'Green' labelling of items produced sustainably has become a much-publicized tool of the environmental movement. But green-label criteria that were developed for forestry are now being inappropriately applied to agricultural crops — with unacceptable risks to wildlife.

The high conservation value (HCV) concept was originally intended for timber harvested without harming large forest blocks or critically endangered flora and fauna. It has since been extended to some of the most rapidly expanding crops in the tropics — namely, oil palm, soya bean, sugar cane and cacao — ostensibly to ensure their 'sustainable' production.
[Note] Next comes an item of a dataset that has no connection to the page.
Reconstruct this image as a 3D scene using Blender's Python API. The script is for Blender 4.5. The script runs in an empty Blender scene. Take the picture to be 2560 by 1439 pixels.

The combined area of these four crops increased by 36.5 million hectares between 1999 and 2008, largely in countries of exceptional biodiversity, such as Brazil and Indonesia, and largely at the expense of forest. The hope is that green labelling through HCV will stem this tide of habitat destruction and biodiversity loss.

But many of the world's most intact and biodiverse tropical forests (including the Amazon Basin, Congo and New Guinea) harbour few critically endangered species. In such cases, the only HCV criterion that is likely to prevent forest conversion to agriculture is the one protecting large expanses of habitat.

Unfortunately, the round tables for oil palm, soya bean, sugar cane and cacao have decided that only forest blocks larger than 20,000–500,000 hectares (depending on the country) are eligible for protection under this criterion. So crops replacing areas of forest below these thresholds can perversely carry a green label, even though these thresholds are dangerously high for wildlife survival.

The size of HCV thresholds must be drastically reduced so that green-labelled crops are not simply 'greenwash'.